TO DO:
Give back the full listing verbatim, apart from its images.

DATASET EXTRACT:
»»

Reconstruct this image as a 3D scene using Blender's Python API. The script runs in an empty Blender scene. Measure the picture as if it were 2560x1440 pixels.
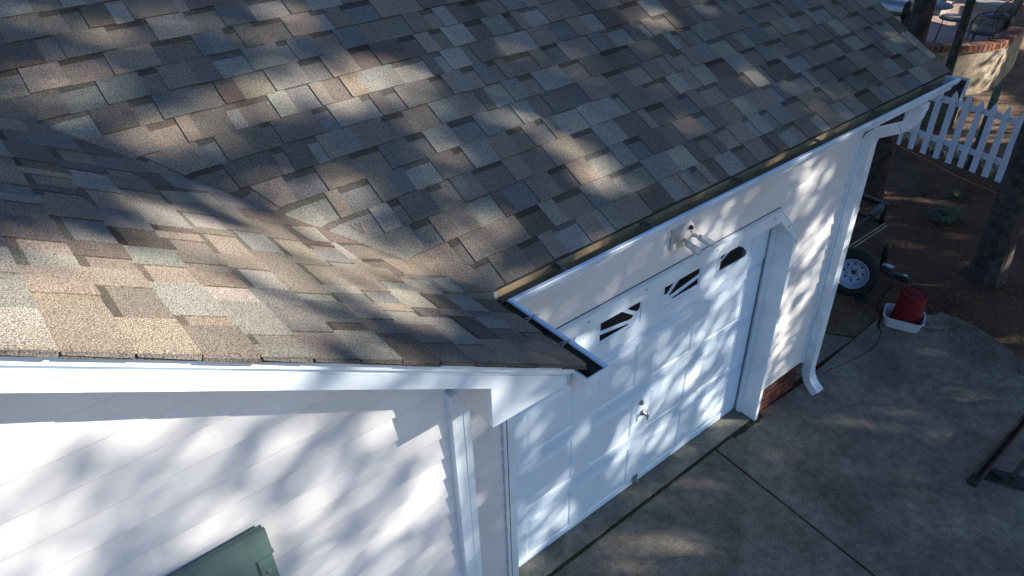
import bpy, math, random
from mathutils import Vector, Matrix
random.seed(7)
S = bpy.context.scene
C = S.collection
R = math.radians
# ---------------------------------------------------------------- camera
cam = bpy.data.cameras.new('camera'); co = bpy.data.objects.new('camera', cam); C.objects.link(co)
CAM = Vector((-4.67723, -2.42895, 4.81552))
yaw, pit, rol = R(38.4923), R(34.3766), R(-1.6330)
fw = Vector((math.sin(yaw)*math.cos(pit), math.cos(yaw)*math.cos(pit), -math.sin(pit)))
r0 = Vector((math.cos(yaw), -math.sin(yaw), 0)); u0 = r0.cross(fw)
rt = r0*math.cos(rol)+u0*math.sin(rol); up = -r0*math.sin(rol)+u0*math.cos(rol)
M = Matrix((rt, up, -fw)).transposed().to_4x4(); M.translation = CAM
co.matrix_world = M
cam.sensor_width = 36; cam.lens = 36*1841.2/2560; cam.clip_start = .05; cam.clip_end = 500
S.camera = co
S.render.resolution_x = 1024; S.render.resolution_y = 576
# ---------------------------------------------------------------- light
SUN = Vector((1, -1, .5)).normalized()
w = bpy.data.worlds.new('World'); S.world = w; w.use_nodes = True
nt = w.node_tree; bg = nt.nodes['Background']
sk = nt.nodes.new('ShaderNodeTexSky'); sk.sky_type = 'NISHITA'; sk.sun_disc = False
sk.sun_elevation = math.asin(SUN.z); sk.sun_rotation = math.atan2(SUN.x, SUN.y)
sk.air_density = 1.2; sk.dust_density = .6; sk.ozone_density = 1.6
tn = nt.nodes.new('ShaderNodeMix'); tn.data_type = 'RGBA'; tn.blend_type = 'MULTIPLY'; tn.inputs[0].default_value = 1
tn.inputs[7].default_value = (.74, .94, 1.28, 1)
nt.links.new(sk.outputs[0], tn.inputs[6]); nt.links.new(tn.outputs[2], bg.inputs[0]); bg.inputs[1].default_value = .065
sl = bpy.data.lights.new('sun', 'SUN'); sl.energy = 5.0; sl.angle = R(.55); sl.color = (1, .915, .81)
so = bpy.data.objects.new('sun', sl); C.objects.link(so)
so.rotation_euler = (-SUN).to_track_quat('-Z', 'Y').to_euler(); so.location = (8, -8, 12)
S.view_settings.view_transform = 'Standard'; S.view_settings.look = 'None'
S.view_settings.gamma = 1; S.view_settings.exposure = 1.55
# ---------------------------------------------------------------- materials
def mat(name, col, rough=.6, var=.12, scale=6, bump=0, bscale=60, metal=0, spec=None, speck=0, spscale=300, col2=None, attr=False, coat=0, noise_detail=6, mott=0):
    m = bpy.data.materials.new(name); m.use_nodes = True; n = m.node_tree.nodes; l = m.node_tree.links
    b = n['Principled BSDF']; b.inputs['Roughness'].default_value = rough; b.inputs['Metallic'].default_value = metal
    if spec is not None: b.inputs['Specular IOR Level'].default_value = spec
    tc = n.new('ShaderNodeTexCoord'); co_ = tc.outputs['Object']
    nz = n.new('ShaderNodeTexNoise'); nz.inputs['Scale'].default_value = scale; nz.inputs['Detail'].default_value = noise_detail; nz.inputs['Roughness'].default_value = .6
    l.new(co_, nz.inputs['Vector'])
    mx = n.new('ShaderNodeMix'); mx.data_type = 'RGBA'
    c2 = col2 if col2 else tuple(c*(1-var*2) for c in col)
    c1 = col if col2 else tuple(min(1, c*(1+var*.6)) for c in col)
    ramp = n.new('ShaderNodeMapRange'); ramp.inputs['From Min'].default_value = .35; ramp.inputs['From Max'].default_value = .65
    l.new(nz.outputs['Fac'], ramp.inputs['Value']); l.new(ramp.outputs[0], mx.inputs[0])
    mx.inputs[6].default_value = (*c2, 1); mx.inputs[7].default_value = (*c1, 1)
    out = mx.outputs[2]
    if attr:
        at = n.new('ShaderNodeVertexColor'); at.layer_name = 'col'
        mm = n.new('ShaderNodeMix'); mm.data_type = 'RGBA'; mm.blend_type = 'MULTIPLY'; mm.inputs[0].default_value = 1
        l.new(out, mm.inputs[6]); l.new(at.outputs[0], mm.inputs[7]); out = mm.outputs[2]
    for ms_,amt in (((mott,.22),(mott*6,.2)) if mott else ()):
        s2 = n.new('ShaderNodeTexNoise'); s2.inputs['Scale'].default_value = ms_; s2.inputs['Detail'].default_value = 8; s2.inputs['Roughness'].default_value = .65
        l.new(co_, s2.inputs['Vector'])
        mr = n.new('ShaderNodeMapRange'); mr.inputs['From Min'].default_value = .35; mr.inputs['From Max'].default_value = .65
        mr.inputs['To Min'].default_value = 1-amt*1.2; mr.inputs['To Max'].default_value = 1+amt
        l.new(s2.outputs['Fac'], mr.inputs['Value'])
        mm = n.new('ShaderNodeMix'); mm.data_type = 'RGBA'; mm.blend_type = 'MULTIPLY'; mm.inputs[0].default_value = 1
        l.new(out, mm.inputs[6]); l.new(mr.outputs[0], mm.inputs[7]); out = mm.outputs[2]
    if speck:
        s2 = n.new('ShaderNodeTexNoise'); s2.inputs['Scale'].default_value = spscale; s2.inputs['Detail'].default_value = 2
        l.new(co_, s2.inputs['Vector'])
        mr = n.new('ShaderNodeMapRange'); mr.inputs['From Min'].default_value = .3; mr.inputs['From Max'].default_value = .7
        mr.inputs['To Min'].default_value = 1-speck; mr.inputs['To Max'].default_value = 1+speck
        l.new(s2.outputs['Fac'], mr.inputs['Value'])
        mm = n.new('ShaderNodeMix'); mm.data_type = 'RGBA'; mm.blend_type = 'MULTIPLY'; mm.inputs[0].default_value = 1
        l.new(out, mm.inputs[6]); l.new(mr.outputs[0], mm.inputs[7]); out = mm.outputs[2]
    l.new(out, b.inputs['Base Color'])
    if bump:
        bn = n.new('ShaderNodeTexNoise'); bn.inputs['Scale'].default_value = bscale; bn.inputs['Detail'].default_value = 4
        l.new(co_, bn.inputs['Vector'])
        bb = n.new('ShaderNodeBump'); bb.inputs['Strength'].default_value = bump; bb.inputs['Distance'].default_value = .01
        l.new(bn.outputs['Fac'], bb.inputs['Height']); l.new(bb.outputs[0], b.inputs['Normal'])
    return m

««

ANSWER TO THIS PROBLEM:
Reconstruct this image as a 3D scene using Blender's Python API. The script runs in an empty Blender scene. Measure the picture as if it were 2560x1440 pixels.
import bpy, math, random
from mathutils import Vector, Matrix
random.seed(7)
S = bpy.context.scene
C = S.collection
R = math.radians
# ---------------------------------------------------------------- camera
cam = bpy.data.cameras.new('camera'); co = bpy.data.objects.new('camera', cam); C.objects.link(co)
CAM = Vector((-4.67723, -2.42895, 4.81552))
yaw, pit, rol = R(38.4923), R(34.3766), R(-1.6330)
fw = Vector((math.sin(yaw)*math.cos(pit), math.cos(yaw)*math.cos(pit), -math.sin(pit)))
r0 = Vector((math.cos(yaw), -math.sin(yaw), 0)); u0 = r0.cross(fw)
rt = r0*math.cos(rol)+u0*math.sin(rol); up = -r0*math.sin(rol)+u0*math.cos(rol)
M = Matrix((rt, up, -fw)).transposed().to_4x4(); M.translation = CAM
co.matrix_world = M
cam.sensor_width = 36; cam.lens = 36*1841.2/2560; cam.clip_start = .05; cam.clip_end = 500
S.camera = co
S.render.resolution_x = 1024; S.render.resolution_y = 576
# ---------------------------------------------------------------- light
SUN = Vector((1, -1, .5)).normalized()
w = bpy.data.worlds.new('World'); S.world = w; w.use_nodes = True
nt = w.node_tree; bg = nt.nodes['Background']
sk = nt.nodes.new('ShaderNodeTexSky'); sk.sky_type = 'NISHITA'; sk.sun_disc = False
sk.sun_elevation = math.asin(SUN.z); sk.sun_rotation = math.atan2(SUN.x, SUN.y)
sk.air_density = 1.2; sk.dust_density = .6; sk.ozone_density = 1.6
tn = nt.nodes.new('ShaderNodeMix'); tn.data_type = 'RGBA'; tn.blend_type = 'MULTIPLY'; tn.inputs[0].default_value = 1
tn.inputs[7].default_value = (.74, .94, 1.28, 1)
nt.links.new(sk.outputs[0], tn.inputs[6]); nt.links.new(tn.outputs[2], bg.inputs[0]); bg.inputs[1].default_value = .065
sl = bpy.data.lights.new('sun', 'SUN'); sl.energy = 5.0; sl.angle = R(.55); sl.color = (1, .915, .81)
so = bpy.data.objects.new('sun', sl); C.objects.link(so)
so.rotation_euler = (-SUN).to_track_quat('-Z', 'Y').to_euler(); so.location = (8, -8, 12)
S.view_settings.view_transform = 'Standard'; S.view_settings.look = 'None'
S.view_settings.gamma = 1; S.view_settings.exposure = 1.55
# ---------------------------------------------------------------- materials
def mat(name, col, rough=.6, var=.12, scale=6, bump=0, bscale=60, metal=0, spec=None, speck=0, spscale=300, col2=None, attr=False, coat=0, noise_detail=6, mott=0):
    m = bpy.data.materials.new(name); m.use_nodes = True; n = m.node_tree.nodes; l = m.node_tree.links
    b = n['Principled BSDF']; b.inputs['Roughness'].default_value = rough; b.inputs['Metallic'].default_value = metal
    if spec is not None: b.inputs['Specular IOR Level'].default_value = spec
    tc = n.new('ShaderNodeTexCoord'); co_ = tc.outputs['Object']
    nz = n.new('ShaderNodeTexNoise'); nz.inputs['Scale'].default_value = scale; nz.inputs['Detail'].default_value = noise_detail; nz.inputs['Roughness'].default_value = .6
    l.new(co_, nz.inputs['Vector'])
    mx = n.new('ShaderNodeMix'); mx.data_type = 'RGBA'
    c2 = col2 if col2 else tuple(c*(1-var*2) for c in col)
    c1 = col if col2 else tuple(min(1, c*(1+var*.6)) for c in col)
    ramp = n.new('ShaderNodeMapRange'); ramp.inputs['From Min'].default_value = .35; ramp.inputs['From Max'].default_value = .65
    l.new(nz.outputs['Fac'], ramp.inputs['Value']); l.new(ramp.outputs[0], mx.inputs[0])
    mx.inputs[6].default_value = (*c2, 1); mx.inputs[7].default_value = (*c1, 1)
    out = mx.outputs[2]
    if attr:
        at = n.new('ShaderNodeVertexColor'); at.layer_name = 'col'
        mm = n.new('ShaderNodeMix'); mm.data_type = 'RGBA'; mm.blend_type = 'MULTIPLY'; mm.inputs[0].default_value = 1
        l.new(out, mm.inputs[6]); l.new(at.outputs[0], mm.inputs[7]); out = mm.outputs[2]
    for ms_,amt in (((mott,.22),(mott*6,.2)) if mott else ()):
        s2 = n.new('ShaderNodeTexNoise'); s2.inputs['Scale'].default_value = ms_; s2.inputs['Detail'].default_value = 8; s2.inputs['Roughness'].default_value = .65
        l.new(co_, s2.inputs['Vector'])
        mr = n.new('ShaderNodeMapRange'); mr.inputs['From Min'].default_value = .35; mr.inputs['From Max'].default_value = .65
        mr.inputs['To Min'].default_value = 1-amt*1.2; mr.inputs['To Max'].default_value = 1+amt
        l.new(s2.outputs['Fac'], mr.inputs['Value'])
        mm = n.new('ShaderNodeMix'); mm.data_type = 'RGBA'; mm.blend_type = 'MULTIPLY'; mm.inputs[0].default_value = 1
        l.new(out, mm.inputs[6]); l.new(mr.outputs[0], mm.inputs[7]); out = mm.outputs[2]
    if speck:
        s2 = n.new('ShaderNodeTexNoise'); s2.inputs['Scale'].default_value = spscale; s2.inputs['Detail'].default_value = 2
        l.new(co_, s2.inputs['Vector'])
        mr = n.new('ShaderNodeMapRange'); mr.inputs['From Min'].default_value = .3; mr.inputs['From Max'].default_value = .7
        mr.inputs['To Min'].default_value = 1-speck; mr.inputs['To Max'].default_value = 1+speck
        l.new(s2.outputs['Fac'], mr.inputs['Value'])
        mm = n.new('ShaderNodeMix'); mm.data_type = 'RGBA'; mm.blend_type = 'MULTIPLY'; mm.inputs[0].default_value = 1
        l.new(out, mm.inputs[6]); l.new(mr.outputs[0], mm.inputs[7]); out = mm.outputs[2]
    l.new(out, b.inputs['Base Color'])
    if bump:
        bn = n.new('ShaderNodeTexNoise'); bn.inputs['Scale'].default_value = bscale; bn.inputs['Detail'].default_value = 4
        l.new(co_, bn.inputs['Vector'])
        bb = n.new('ShaderNodeBump'); bb.inputs['Strength'].default_value = bump; bb.inputs['Distance'].default_value = .01
        l.new(bn.outputs['Fac'], bb.inputs['Height']); l.new(bb.outputs[0], b.inputs['Normal'])
    return m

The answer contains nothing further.